今年4月に施行された「働き方改革関連法」では、時間外労働の上限が原則月45時間、年360時間と定められた。ただ、この法律の狙いを単に労働時間の短縮ととらえるのは一面的だ。

働き方改革とは「個々の事情に応じた多様で柔軟な働き方を、自分で『選択』できるようにするための改革」というのが国の考え方。裏を返せば、個々の事情を考慮しない画一的な働き方が時代にそぐわなくなってきている。これを改め、生産性を高めていくことこそが働き方改革の本質といえる。

背景にあるのは、日本経済の国際競争力の低下だ。1990年代、先進7カ国中2位まで上昇した日本の「国民一人当たりのGDP」は、近年5位以下が続いている(※)。人口減少の時代に入った日本にとって、性別や年齢を問わず、また外国人も含めて多様な人材が働ける環境をつくれるか。同時にそれぞれの労働生産性を高めていけるか。その成否こそが、今後の経済成長の鍵を握っているわけだ。

では、現状の日本の時間当たりの労働生産性はどうかといえば、先進7カ国の中で長く最下位を継続中。OECD36カ国の中でも20位である(2017年)(※)。ある意味、ここには大きな“伸びしろ”があるとも考えられる。

出典:公益財団法人日本生産性本部「労働生産性の国際比較 2018」より。

ハードとソフト両方の視点が必要

当然ながら、個々の企業にとっても働き方改革、生産性の向上は重大な経営課題だ。市場での競争が激化し、多くの商品、サービスが短期間でコモディティ化してしまう中にあって、継続的に新たな付加価値を創出することが求められている。とはいえ、従来の画一的、固定的な働き方のもとでイノベーションを生み出すのは簡単ではない。その実現には、やはり価値観の異なる人材の連携や議論が必要なのだ。

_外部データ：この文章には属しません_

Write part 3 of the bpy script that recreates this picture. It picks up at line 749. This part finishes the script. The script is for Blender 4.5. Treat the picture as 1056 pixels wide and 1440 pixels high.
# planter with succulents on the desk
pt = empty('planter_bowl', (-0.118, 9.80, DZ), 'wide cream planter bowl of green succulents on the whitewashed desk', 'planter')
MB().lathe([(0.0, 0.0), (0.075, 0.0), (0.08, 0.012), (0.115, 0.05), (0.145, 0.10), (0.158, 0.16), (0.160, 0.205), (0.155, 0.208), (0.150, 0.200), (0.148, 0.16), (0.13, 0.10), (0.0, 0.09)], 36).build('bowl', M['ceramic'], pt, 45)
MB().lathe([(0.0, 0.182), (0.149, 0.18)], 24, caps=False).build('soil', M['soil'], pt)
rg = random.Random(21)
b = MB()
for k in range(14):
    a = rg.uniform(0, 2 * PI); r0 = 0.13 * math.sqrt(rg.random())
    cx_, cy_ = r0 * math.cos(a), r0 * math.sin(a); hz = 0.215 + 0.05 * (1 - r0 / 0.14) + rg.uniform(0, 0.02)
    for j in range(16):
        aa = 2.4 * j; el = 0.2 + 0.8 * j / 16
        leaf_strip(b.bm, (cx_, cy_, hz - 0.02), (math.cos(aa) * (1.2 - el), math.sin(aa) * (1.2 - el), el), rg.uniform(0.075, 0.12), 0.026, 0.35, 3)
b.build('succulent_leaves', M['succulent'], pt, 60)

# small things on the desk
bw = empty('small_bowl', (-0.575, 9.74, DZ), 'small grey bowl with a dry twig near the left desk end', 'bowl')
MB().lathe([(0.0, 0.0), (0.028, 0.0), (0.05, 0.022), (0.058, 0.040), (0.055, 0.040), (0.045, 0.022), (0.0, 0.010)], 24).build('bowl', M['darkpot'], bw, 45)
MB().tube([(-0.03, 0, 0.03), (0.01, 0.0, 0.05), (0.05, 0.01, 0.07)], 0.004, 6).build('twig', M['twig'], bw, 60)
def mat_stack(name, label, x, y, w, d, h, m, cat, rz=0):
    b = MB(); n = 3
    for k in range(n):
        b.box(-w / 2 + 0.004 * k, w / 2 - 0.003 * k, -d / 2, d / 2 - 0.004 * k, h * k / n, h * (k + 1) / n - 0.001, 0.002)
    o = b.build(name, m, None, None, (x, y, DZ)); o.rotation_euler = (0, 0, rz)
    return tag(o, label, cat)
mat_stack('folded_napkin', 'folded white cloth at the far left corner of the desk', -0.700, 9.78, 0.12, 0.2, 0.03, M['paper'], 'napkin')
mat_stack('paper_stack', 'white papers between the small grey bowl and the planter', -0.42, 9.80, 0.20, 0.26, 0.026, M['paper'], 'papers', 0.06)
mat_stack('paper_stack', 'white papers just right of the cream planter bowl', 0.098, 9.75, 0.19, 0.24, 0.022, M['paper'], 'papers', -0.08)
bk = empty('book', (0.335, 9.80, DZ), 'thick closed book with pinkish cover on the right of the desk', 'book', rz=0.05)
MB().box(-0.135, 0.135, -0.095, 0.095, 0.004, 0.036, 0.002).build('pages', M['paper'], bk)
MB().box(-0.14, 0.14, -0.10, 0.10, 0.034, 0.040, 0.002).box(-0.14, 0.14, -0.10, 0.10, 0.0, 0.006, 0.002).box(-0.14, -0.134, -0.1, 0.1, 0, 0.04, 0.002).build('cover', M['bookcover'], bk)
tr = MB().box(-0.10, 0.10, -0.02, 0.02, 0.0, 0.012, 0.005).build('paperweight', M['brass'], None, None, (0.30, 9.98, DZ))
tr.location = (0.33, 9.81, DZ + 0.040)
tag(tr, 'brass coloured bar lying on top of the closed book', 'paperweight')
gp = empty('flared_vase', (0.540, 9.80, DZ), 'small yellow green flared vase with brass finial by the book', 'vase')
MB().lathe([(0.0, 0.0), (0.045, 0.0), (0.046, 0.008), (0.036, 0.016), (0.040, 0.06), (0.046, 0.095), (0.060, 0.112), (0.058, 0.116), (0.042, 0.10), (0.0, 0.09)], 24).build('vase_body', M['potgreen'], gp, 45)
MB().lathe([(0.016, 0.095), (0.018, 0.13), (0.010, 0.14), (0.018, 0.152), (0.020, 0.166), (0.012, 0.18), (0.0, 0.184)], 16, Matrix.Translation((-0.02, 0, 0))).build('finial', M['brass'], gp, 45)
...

では、多様な個性を生かす働き方改革を実現するにあたって重視すべきことは何か──。一つポイントとなるのはハードとソフト、両方の視点を持つことだろう。いまの時代、ITツールや情報ネットワークの発達により、社内においても、自宅やサテライトオフィスなどにおいても、まさに“多様で柔軟な働き方”を支える環境をつくりやすくなっている。さまざまなハードを賢く使って、就業の自由度を高めることは有効だ。

一方で、そうした働き方を機能させるには組織としての制度やルールもあわせて見直さなければならない。従来とは異なるオペレーティングシステム(OS)が必要というわけだ。

そこで重要になるのは経営トップの役割である。ボトムアップで組織のOSそのものを刷新するのは難しい。実行するにはどこかでトップダウンの決断が必要だ。また、改革はあくまで手段。その目的をはっきりと示すこともトップの大事な仕事である。

一口に働き方改革といっても、そのあり方はさまざまだ。まずは自社が目指す方向、理想の姿を定めることが、スタートとなるだろう。

(※)公益財団法人日本生産性本部「労働生産性の国際比較 2018」より。